Da questi attraversamenti emerge, a me pare, una chiave di lettura che permette di leggere Les mots et les choses. Punto focale di questa lettura è l'Epilogo dell'Hacedor. Anzi, la frase finale dell'Epilogo, che colgo come pregnante anticipazione della frase finale di Les mots et les choses. Borges inizia la frase parlando di un uomo "che si propone il compito di disegnare il mondo". E conclude con l'apparire dell'"immagine del suo volto".
Di come Foucault e Borges ci indirizzino nel ragionare a proposito di questo tentativo di disegnare il mondo, fino al tentativo oggi presente di disegnare un mondo virtuale, digitale, un ciberspazio o metaverso dove l'essere umano potrebbe addirittura scomparire, o essere assente, parlerò nell'articolo con il quale darà seguito alla domanda di Taglietti.

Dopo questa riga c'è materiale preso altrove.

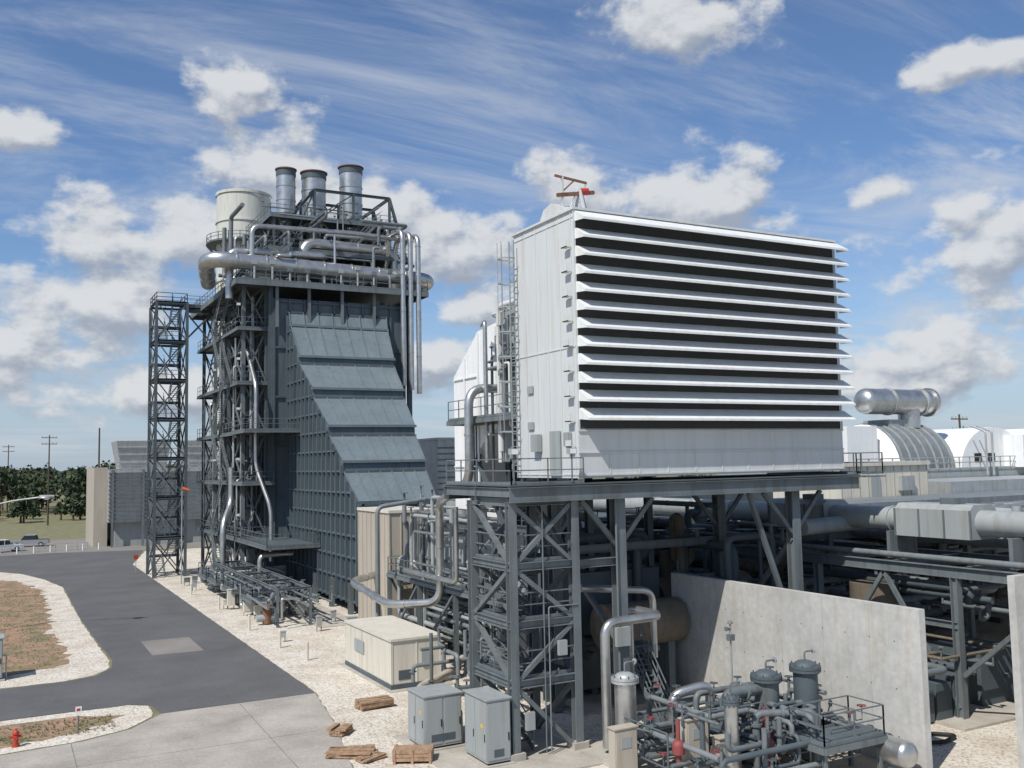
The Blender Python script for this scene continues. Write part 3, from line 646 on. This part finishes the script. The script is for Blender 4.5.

Qui mi limito a tentare di stringere qualche filo della rete di connessioni nella quale mi sto muovendo.
Enumerazione caotica
Nell'incipit di Les mots et le choses, lì dove per l'unica volta cita esplicitamente Borges, Foucault cita un brano di Borges, brano che a suo dire, altamente lo meravigliò.
Brano che secondo me invece non dovrebbe in nessun modo stupire i lettori fedeli di Borges: non è, infatti, che un esempio delle enumerazioni caotiche che Borges con dovizia ci fornisce.
Nello scrivere l'articolo in risposta a Danilo Taglietti ero rimasto fermo proprio al punto in cui intendevo esplicitare il concetto di enumerazione caotica, concetto e modo di scrivere che da Borges passa a Foucault.
La memoria non è mai precisa, solo per via della citazione di ieri di Maurizio Stefanini mi torna in mente che in realtà avevo già scritto anni fa quello che mi trovo ora a dover scrivere. Ne avevo scritto proprio parlando delle differenze che separano Borges da Neruda. Ne avevo scritto parteggiando evidentemente per Borges.
Scrivevo appunto nel Viaggio letterario in America Latina, che in Neruda l'"enumerazione, retta da un disegno strategico, finalizzata a intenti apologetici, non è più caotica. (...) E' scrittura asservita a un rigoroso progetto, a una pedagogia delle masse".
Mentre Neruda pretende di imporsi "come guida intellettuale, maestro di indiscutibile autorità letteraria e morale", "Borges si propone come Autore vicario di testi altrui. Autore forse inesistente, presenza ambigua". "Il rapporto di cooperazione interpretativa instaurato da Borges con i suoi lettori si basa sul chiamare questi ultimi a riempire i vuoti di un testo di cui sono proposti solo l'ossatura e la sintesi". Borges suggerisce che sia impossibile tentare di attingere a immagine complessiva del mondo. Suggerisce anche che ogni struttura è lacunosa, incapace di precisione.
Di qui la letteratura come enumerazione caotica. Raccolta di dati esemplari, ma anche casuali, lontanissimi dalla completezza e dalla chiarezza. Associo, come fautori di questo atteggiamento, Borges e Philip Dick, che scrive ad un certo punto della sua sterminata Esegesi: "sono come un corvo dalla vista aguzza, che spia ogni cosa che luccica & la afferra, per aggiungerla al proprio mucchietto".
Enumerazione caotica, lista aperta, accumulazione disordinata. in fondo oggi sia il Web, sia i dati triturati, sminuzzati, dati in pasto al Machine Learning ci tengono vicini a questa immagine.
L'Autore
Concludo con un cenno a come oggi, su questa scena, si può intendere il ruolo dell'autore, di fronte come siamo non solo a macchine per scrivere, ma a macchine che, almeno in apparenza, scrivono. So che Danilo Taglietti considera a questo proposito stimolante l'immagine del Distant Writer proposta da Luciano Floridi.
Ho molti motivi per ritenere fertilissima, a questo proposito la figura di Borges, il suo porsi come meta-autore, Autore vicario di testi altrui, autore inutile.
Il senso di questa apparente assenza, e cioè il senso della presenza dell'autore oggi possibile, o anzi necessario, sta, secondo me, nell'Epilogo dell'Hacedor.
Ne parlerò nell'articolo che devo finire di scrivere. Basta qui dire due cose.
La prima è che Foucault aveva avuto buon occhio a fissare l'attenzione su questo punto, perché credo sia il luogo centrale dell'opera di Borges.
La seconda è che il titolo El Hacedor può essere tradotto in molti modi. In italiano è tradotto L'Artefice, in inglese è The Maker. Ma ci sono molti motivi per ritenere che la traduzione del titolo più fedele sia quella della prima edizione francese uscita il 18 giugno 1965: L'Auteur. Les mots et les choses esce, presso lo stesso editore: Gallimard, l'8 aprile 1966.